Variations of the Solar Acoustic High-Degree Mode Frequencies over Solar Cycle 23

TL;DR

This study investigates how solar acoustic mode frequencies vary with the solar activity cycle 23 using high-degree mode analysis from SOHO/MDI data, confirming known frequency shift behaviors and discussing instrumental effects.

Contribution

It provides detailed analysis of high-degree solar acoustic mode frequency variations over solar cycle 23, including effects of instrumental defocusing and validation against medium-degree results.

Findings

High-degree mode frequency shifts correlate with solar activity.

Frequency shift scaled by mode inertia depends on frequency, not degree.

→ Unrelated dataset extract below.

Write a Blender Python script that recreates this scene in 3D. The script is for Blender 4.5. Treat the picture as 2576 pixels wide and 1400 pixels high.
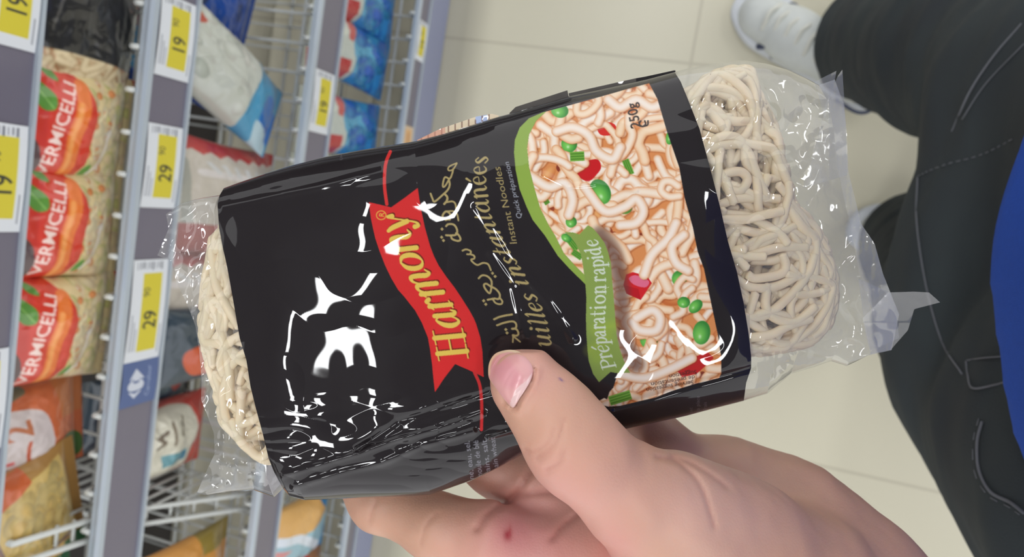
import bpy, math, random
import numpy as np
for _o in list(bpy.data.objects): bpy.data.objects.remove(_o, do_unlink=True)
SC = bpy.context.scene
COL = SC.collection
# ---------------------------------------------------------------- camera
F = 1860.0                       # focal length in pixels of the 2576 x 1400 frame
CAM_H = 1.375
_A = np.array([-7488, -1390, 1860.]); _A /= np.linalg.norm(_A)          # store "forward" seen by the camera
_L = np.array([-2846, 17224, 1860.]); _L -= _A*(_L@_A); _L /= np.linalg.norm(_L)
_U = np.cross(_A, _L)
RC = np.array([-_L, _A, _U])      # camera (x right, y down, z out) -> world (X right, Y into the shelf, Z up)
CAMP = np.array([0, 0, CAM_H])
cam = bpy.data.cameras.new('camera'); cam_ob = bpy.data.objects.new('camera', cam); COL.objects.link(cam_ob)
from mathutils import Matrix, Vector
M = Matrix.Identity(4)
for i in range(3):
    M[i][0] = RC[i][0]; M[i][1] = -RC[i][1]; M[i][2] = -RC[i][2]; M[i][3] = CAMP[i]
cam_ob.matrix_world = M
cam.sensor_fit = 'HORIZONTAL'; cam.sensor_width = 36.0; cam.lens = F/2576*36.0
cam.clip_start = 0.01
cam.dof.use_dof = True; cam.dof.focus_distance = 0.218; cam.dof.aperture_fstop = 17
SC.camera = cam_ob
SC.view_settings.view_transform = 'Standard'; SC.view_settings.look = 'None'
SC.view_settings.gamma = 1.0; SC.view_settings.exposure = 0.21
SC.view_settings.use_curve_mapping = False
# ---------------------------------------------------------------- world and lamps
w = bpy.data.worlds.new('store_ambient'); SC.world = w; w.use_nodes = True  # even background glow, added as soft ambient light from the open sides
w.node_tree.nodes['Background'].inputs[0].default_value = (0.965, 0.97, 0.985, 1)
w.node_tree.nodes['Background'].inputs[1].default_value = 1.3
LAMP_STRENGTH = 27.0
LAMPS = [(-2.2, .80), (.20, .80), (2.6, .80), (-1.5, -3.1), (2.0, -3.1)]   # ceiling strips, x y
CEIL = 5.6

# ---------------------------------------------------------------- helpers
def s2l(c):
    c = np.asarray(c, float)/255.0
    return np.where(c <= 0.04045, c/12.92, ((c+0.055)/1.055)**2.4)
def P(px, py, z):
    px = np.asarray(px, float); py = np.asarray(py, float); z = np.asarray(z, float)
    c = np.stack(np.broadcast_arrays((px-1288)/F*z, (py-700)/F*z, z), -1)
    return c@RC.T + CAMP
def hitY(px, py, Y):
    d = RC@np.array([(px-1288)/F, (py-700)/F, 1]); return d*(Y/d[1])+CAMP
def hitZ(px, py, Z):
    d = RC@np.array([(px-1288)/F, (py-700)/F, 1]); return d*((Z-CAM_H)/d[2])+CAMP

ORG = {}
def empty(name, loc, label=None, cat=None, group=None):
    o = bpy.data.objects.new(name, None); COL.objects.link(o); o.location = loc; o.empty_display_size = .05
    ORG[o.name] = np.array(loc, float)
    if label: tag(o, label, cat, group)
    return o
def tag(o, label, cat, group=None, kind=None):
    o['label'] = label; o['category'] = cat
    if group: o['group'] = group
    if kind: o['kind'] = kind
    return o
def mesh_data(name, V, Fc, mat, col=None, smooth=True, matidx=None):
    me = bpy.data.meshes.new(name)
    V = np.ascontiguousarray(V, np.float32)
    if isinstance(Fc, np.ndarray):
        n, k = Fc.shape
        me.vertices.add(len(V)); me.vertices.foreach_set('co', V.ravel())
        me.loops.add(n*k); me.loops.foreach_set('vertex_index', Fc.astype(np.int32).ravel())
        me.polygons.add(n); me.polygons.foreach_set('loop_start', np.arange(0, n*k, k, dtype=np.int32))
        me.polygons.foreach_set('loop_total', np.full(n, k, np.int32))
        me.update(calc_edges=True)
    else:
        me.from_pydata([tuple(v) for v in V.tolist()], [], Fc)
    for m in (mat if isinstance(mat, (list, tuple)) else [mat]): me.materials.append(m)
    if smooth: me.polygons.foreach_set('use_smooth', np.ones(len(me.polygons), bool))
    if matidx is not None: me.polygons.foreach_set('material_index', np.asarray(matidx, np.int32))
    if col is not None:
        a = me.color_attributes.new('Col', 'FLOAT_COLOR', 'POINT')
        c = np.ones((len(V), 4), np.float32); c[:, :3] = col
        a.data.foreach_set('color', c.ravel())
    me.validate(); me.update()
    return me
def obj(name, V, Fc, mat, parent=None, col=None, smooth=True, matidx=None, origin=None):
    """V in world coordinates; origin defaults to the parent's."""
    V = np.asarray(V, float)
    if parent is not None: org = ORG[parent.name]
    elif origin is not None: org = np.asarray(origin, float)
    else: org = np.array([V[:, 0].mean(), V[:, 1].mean(), V[:, 2].min()])
    me = mesh_data(name, V-org, Fc, mat, col, smooth, matidx)
    o = bpy.data.objects.new(name, me); COL.objects.link(o)
    if parent is None: o.location = org
    else: o.parent = parent
    ORG[o.name] = org
    return o
def joinm(parts):
    V = []; Fl = []; n = 0
    for v, f in parts:
        V.append(np.asarray(v, float)); Fl += [[i+n for i in q] for q in (f.tolist() if isinstance(f, np.ndarray) else f)]; n += len(v)
    return np.concatenate(V), Fl
def box(x0, x1, y0, y1, z0, z1, b=0.0):
    """box with chamfered edges"""
    if b <= 0:
        V = [(x, y, z) for x in (x0, x1) for y in (y0, y1) for z in (z0, z1)]
        return np.array(V), [[0, 1, 3, 2], [4, 6, 7, 5], [0, 4, 5, 1], [2, 3, 7, 6], [0, 2, 6, 4], [1, 5, 7, 3]]
    import bmesh
    bm = bmesh.new(); bmesh.ops.create_cube(bm, size=1)
    for v in bm.verts:
        v.co = Vector(((x0+x1)/2+v.co.x*(x1-x0), (y0+y1)/2+v.co.y*(y1-y0), (z0+z1)/2+v.co.z*(z1-z0)))
    bmesh.ops.bevel(bm, geom=bm.edges[:], offset=b, segments=2, affect='EDGES')
    V = np.array([v.co[:] for v in bm.verts]); Fl = [[v.index for v in f.verts] for f in bm.faces]
    bm.free(); return V, Fl
def tube(pts, r, n=8, cap=True):
    pts = np.asarray(pts, float); m = len(pts); r = np.broadcast_to(r, (m,)).astype(float)
    T = np.gradient(pts, axis=0); T /= np.linalg.norm(T, axis=1, keepdims=True)+1e-12
    ref = np.array([0, 0, 1.]) if abs(T[0][2]) < .9 else np.array([1., 0, 0])
    N = np.cross(T[0], ref); N /= np.linalg.norm(N); Ns = [N]
    for i in range(1, m):
        N = Ns[-1]-T[i]*(Ns[-1]@T[i]); N /= np.linalg.norm(N)+1e-12; Ns.append(N)
    Ns = np.array(Ns); B = np.cross(T, Ns)
    a = np.arange(n)/n*2*math.pi
    V = pts[:, None]+r[:, None, None]*(np.cos(a)[None, :, None]*Ns[:, None]+np.sin(a)[None, :, None]*B[:, None])
    V = V.reshape(-1, 3)
    i = np.arange(m-1)[:, None]*n; j = np.arange(n)[None]; j2 = (j+1) % n
    Fq = np.stack([i+j, i+j2, i+n+j2, i+n+j], -1).reshape(-1, 4)
    if not cap: return V, Fq
    V = np.concatenate([V, pts[:1]-T[:1]*r[0]*.5, pts[-1:]+T[-1:]*r[-1]*.5])
    Fl = Fq.tolist(); c0 = m*n; c1 = c0+1
    for k in range(n):
        Fl.append([c0, (k+1) % n, k]); Fl.append([c1, (m-1)*n+k, (m-1)*n+(k+1) % n])
    return V, Fl
def cr(pts, n=8, closed=False):
    """Catmull-Rom through the points"""
    p = np.asarray(pts, float)
    if len(p) < 3 and not closed: 
        t = np.linspace(0, 1, n+1)[:, None]; return p[0]*(1-t)+p[-1]*t
    if closed: q = np.concatenate([p[-1:], p, p[:2]])
    else: q = np.concatenate([2*p[:1]-p[1:2], p, 2*p[-1:]-p[-2:-1]])
    out = []
    for i in range(1, len(q)-2):
        t = np.linspace(0, 1, n, endpoint=False)[:, None]
        a, b, c, d = q[i-1], q[i], q[i+1], q[i+2]
        out.append(.5*((2*b)+(-a+c)*t+(2*a-5*b+4*c-d)*t*t+(-a+3*b-3*c+d)*t**3))
    if not closed: out.append(q[-2:-1])
    return np.concatenate(out)
def along(pts, n, smooth=False):
    """resample a polyline to n points by arc length"""
    p = cr(pts, 10) if smooth else np.asarray(pts, float)
    d = np.r_[0, np.cumsum(np.linalg.norm(np.diff(p[:, :2], axis=0), axis=1))]
    s = np.asarray(n) if not np.isscalar(n) else np.linspace(0, 1, n)
    return np.stack([np.interp(s*d[-1], d, p[:, k]) for k in range(p.shape[1])], -1)
_rs = np.random.RandomState(5); _perm = _rs.permutation(512); _grad = _rs.randn(512, 3); _grad /= np.linalg.norm(_grad, axis=1, keepdims=True)
def noise(x, y, z=0.0):
    x, y, z = np.broadcast_arrays(np.asarray(x, float), np.asarray(y, float), np.asarray(z, float))
    xi = np.floor(x).astype(int); yi = np.floor(y).astype(int); zi = np.floor(z).astype(int)
    xf = x-xi; yf = y-yi; zf = z-zi
    fu = lambda t: t*t*t*(t*(t*6-15)+10)
    u, v, ww = fu(xf), fu(yf), fu(zf); out = 0
    for a in (0, 1):
        for b in (0, 1):
            for c in (0, 1):
                g = _grad[_perm[(_perm[(_perm[(xi+a) & 511]+yi+b) & 511]+zi+c) & 511]]
                dd = g[..., 0]*(xf-a)+g[..., 1]*(yf-b)+g[..., 2]*(zf-c)
                out = out+dd*(u if a else 1-u)*(v if b else 1-v)*(ww if c else 1-ww)
    return out*1.5
def grid_faces(nu, nv):
    i = np.arange(nu-1)[:, None]*nv; j = np.arange(nv-1)[None]
    return np.stack([i+j, i+nv+j, i+nv+j+1, i+j+1], -1).reshape(-1, 4)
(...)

Instrumental defocusing significantly affects high-degree mode estimates.

Abstract

Using full-disk observations obtained with the Michelson Doppler Imager (MDI) on board the Solar and Heliospheric Observatory (SOHO) spacecraft, we present variations of the solar acoustic mode frequencies caused by the solar activity cycle. High-degree (100 < l < 900) solar acoustic modes were analyzed using global helioseismology analysis techniques over most of solar cycle 23. We followed the methodology described in details in Korzennik, Rabello-Soares and Schou (2004) to infer unbiased estimates of high-degree mode parameters (see also Rabello-Soares, Korzennik and Schou, 2006). We have removed most of the known instrumental and observational effects that affect specifically high-degree modes. We show that the high-degree changes are in good agreement with the medium-degree results, except for years when the instrument was highly defocused. We analyzed and discuss the effect of defocusing on high degree estimation. Our results for high-degree modes confirm that the frequency shift scaled by the relative mode inertia is a function of frequency and it is independent of degree.